I will close with the classic speech about the pale blue dot given by Carl Sagan in 1994 for no other reason than everybody should read it at least once per week.


“We succeeded in taking that picture, and, if you look at it, you see a dot. That’s here. That’s home. That’s us. On it, everyone you ever heard of, every human being who ever lived, lived out their lives.
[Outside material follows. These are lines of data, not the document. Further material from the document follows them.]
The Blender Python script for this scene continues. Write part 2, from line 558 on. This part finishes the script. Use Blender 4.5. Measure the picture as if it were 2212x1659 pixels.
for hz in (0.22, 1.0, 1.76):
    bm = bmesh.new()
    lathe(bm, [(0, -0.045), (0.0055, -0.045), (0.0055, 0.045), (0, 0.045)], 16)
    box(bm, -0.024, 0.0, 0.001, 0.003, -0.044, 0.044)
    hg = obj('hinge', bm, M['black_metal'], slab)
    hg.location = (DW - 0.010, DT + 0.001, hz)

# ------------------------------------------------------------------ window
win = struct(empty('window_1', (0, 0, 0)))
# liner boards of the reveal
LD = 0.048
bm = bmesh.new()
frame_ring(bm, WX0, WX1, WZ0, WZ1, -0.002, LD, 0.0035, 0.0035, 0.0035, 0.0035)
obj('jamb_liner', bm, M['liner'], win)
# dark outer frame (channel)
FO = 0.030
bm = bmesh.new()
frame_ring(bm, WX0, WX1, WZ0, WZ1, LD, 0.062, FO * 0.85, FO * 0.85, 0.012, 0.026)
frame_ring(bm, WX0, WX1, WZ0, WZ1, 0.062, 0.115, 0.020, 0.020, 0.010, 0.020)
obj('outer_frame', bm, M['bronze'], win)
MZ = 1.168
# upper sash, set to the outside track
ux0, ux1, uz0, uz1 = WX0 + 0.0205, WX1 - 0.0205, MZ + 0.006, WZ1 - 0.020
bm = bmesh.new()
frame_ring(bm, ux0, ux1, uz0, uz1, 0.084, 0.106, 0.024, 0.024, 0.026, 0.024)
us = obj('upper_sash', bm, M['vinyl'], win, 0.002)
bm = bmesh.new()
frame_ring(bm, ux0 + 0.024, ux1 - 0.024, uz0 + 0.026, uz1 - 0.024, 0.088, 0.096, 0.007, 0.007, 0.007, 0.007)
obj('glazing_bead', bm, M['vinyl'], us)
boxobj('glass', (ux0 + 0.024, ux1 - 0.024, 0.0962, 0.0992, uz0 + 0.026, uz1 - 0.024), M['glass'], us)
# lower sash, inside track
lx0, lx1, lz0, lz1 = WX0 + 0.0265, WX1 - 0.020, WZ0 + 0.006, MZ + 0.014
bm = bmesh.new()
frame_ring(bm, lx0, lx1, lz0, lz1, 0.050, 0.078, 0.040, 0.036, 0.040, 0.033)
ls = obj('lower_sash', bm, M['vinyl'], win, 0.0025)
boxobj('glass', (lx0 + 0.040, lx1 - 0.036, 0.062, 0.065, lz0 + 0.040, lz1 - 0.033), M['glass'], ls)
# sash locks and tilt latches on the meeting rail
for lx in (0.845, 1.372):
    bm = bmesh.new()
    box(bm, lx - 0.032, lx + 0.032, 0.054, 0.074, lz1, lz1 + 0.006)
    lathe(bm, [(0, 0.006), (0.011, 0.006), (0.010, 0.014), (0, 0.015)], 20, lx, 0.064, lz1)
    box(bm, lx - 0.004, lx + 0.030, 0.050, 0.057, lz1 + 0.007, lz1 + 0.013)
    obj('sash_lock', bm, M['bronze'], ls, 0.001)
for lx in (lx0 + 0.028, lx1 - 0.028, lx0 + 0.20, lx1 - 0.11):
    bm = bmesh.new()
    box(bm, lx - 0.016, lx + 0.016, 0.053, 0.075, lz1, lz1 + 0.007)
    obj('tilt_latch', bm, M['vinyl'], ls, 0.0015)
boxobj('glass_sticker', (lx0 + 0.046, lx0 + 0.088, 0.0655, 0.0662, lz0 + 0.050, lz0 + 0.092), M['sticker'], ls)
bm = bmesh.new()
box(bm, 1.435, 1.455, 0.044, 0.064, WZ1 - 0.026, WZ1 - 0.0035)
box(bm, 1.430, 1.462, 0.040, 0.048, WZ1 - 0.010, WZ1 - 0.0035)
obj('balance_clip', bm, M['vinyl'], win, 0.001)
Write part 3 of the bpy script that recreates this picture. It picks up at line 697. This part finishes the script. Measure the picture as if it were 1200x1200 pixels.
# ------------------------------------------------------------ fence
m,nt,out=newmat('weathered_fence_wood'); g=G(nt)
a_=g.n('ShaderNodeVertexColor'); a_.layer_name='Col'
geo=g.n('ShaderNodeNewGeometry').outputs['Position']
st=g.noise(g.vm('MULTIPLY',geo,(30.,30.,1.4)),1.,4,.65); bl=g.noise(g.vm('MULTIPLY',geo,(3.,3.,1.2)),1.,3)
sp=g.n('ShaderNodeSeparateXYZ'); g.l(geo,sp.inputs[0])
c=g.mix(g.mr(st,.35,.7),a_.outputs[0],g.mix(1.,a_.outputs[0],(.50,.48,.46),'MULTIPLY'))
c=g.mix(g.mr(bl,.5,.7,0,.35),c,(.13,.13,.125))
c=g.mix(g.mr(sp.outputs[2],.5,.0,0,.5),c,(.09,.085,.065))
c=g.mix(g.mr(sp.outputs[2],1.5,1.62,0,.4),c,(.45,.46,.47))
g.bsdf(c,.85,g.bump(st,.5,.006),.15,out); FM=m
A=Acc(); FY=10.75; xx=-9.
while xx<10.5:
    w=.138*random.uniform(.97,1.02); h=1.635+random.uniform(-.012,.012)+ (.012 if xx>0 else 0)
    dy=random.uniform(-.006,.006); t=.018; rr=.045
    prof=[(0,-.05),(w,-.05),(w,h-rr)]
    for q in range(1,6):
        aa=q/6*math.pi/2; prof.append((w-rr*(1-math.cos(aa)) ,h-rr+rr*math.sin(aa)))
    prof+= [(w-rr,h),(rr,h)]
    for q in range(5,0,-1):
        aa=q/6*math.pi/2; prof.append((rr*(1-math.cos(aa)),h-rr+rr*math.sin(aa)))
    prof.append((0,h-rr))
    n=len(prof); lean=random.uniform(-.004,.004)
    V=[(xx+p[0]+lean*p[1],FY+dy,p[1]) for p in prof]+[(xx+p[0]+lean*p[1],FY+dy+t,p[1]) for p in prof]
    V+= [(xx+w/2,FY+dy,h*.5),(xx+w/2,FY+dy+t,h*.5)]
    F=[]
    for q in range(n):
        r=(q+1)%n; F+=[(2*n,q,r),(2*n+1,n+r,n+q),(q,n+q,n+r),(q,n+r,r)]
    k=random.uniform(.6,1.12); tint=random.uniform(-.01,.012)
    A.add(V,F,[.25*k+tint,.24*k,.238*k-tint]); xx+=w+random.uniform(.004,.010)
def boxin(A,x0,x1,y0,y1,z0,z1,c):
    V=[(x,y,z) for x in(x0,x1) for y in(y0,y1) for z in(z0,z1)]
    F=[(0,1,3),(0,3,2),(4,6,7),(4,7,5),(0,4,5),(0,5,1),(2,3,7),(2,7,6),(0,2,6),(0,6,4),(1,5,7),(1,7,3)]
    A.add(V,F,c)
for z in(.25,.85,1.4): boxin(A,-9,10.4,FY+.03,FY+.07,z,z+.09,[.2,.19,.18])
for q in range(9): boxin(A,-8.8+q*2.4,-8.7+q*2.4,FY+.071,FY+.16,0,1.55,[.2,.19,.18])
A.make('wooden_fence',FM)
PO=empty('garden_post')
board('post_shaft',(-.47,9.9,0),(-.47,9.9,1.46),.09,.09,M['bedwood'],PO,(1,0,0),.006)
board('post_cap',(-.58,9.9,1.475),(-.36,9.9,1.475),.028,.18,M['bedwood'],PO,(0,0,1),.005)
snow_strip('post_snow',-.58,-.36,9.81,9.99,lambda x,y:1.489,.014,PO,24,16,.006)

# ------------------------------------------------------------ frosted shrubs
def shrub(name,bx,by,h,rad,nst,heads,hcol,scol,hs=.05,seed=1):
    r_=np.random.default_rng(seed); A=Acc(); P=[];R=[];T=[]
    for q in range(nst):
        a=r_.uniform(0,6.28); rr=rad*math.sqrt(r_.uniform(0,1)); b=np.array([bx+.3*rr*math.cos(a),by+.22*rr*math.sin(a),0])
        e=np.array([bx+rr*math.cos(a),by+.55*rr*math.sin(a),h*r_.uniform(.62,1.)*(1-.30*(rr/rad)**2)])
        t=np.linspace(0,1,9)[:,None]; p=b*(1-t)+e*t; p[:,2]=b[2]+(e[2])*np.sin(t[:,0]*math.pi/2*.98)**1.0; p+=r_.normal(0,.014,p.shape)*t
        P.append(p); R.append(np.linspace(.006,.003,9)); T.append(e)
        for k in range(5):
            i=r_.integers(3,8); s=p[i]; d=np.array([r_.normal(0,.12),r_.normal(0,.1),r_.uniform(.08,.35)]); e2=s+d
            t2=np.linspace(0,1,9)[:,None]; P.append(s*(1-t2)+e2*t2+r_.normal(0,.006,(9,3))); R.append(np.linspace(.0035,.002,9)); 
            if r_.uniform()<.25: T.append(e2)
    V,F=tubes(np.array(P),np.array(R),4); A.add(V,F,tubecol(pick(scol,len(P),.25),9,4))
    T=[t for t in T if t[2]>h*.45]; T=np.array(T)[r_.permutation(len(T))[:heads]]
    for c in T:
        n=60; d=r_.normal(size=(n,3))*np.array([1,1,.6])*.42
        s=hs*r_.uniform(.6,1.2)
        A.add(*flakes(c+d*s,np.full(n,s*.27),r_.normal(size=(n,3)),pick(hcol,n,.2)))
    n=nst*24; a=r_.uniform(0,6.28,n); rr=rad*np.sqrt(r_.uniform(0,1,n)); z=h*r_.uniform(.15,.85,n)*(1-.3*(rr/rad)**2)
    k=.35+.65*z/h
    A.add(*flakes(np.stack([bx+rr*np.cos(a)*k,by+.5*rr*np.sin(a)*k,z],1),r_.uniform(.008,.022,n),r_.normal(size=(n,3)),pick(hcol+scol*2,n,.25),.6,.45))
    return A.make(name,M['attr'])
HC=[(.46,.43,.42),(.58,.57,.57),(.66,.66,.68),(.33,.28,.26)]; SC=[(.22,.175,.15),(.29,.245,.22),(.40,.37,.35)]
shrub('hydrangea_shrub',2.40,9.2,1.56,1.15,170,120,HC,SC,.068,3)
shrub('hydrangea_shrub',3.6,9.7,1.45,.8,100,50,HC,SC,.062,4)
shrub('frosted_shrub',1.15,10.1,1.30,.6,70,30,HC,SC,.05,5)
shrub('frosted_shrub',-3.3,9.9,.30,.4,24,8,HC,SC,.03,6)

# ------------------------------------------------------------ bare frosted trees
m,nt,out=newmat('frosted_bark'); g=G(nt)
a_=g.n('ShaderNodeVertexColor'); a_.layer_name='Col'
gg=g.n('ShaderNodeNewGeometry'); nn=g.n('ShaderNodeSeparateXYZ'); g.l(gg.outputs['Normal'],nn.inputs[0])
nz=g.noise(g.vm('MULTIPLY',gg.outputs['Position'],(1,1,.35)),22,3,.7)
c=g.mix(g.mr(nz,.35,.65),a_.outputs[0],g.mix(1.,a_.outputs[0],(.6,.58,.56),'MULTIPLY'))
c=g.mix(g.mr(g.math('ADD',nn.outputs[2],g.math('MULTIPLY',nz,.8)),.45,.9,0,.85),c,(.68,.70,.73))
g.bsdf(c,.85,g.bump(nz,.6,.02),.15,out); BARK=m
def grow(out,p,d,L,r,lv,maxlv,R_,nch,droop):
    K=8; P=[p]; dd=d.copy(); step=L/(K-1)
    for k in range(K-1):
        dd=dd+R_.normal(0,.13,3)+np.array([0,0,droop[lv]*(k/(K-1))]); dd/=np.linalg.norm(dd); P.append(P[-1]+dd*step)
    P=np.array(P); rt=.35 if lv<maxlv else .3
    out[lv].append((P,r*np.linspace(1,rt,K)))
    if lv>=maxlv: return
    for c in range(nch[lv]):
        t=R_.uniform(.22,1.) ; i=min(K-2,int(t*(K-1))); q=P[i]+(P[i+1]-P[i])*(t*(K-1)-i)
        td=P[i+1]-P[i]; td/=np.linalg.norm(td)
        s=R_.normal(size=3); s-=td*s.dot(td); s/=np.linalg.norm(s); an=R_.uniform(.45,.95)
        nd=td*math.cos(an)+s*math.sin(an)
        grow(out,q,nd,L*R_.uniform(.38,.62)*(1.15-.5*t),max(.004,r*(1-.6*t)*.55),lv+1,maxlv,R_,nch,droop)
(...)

The aggregate of all our joys and sufferings, thousands of confident religions, ideologies and economic doctrines, every hunter and forager, every hero and coward, every creator and destroyer of civilizations, every king and peasant, every young couple in love, every hopeful child, every mother and father, every inventor and explorer, every teacher of morals, every corrupt politician, every superstar, every supreme leader, every saint and sinner in the history of our species, lived there – on a mote of dust, suspended in a sunbeam.

The Earth is a very small stage in a vast cosmic arena. Think of the rivers of blood spilled by all those generals and emperors so that in glory and in triumph they could become the momentary masters of a fraction of a dot. Think of the endless cruelties visited by the inhabitants of one corner of the dot on scarcely distinguishable inhabitants of some other corner of the dot. How frequent their misunderstandings, how eager they are to kill one another, how fervent their hatreds. Our posturings, our imagined self-importance, the delusion that we have some privileged position in the universe, are challenged by this point of pale light.

[…] To my mind, there is perhaps no better demonstration of the folly of human conceits than this distant image of our tiny world. To me, it underscores our responsibility to deal more kindly and compassionately with one another and to preserve and cherish that pale blue dot, the only home we’ve ever known.”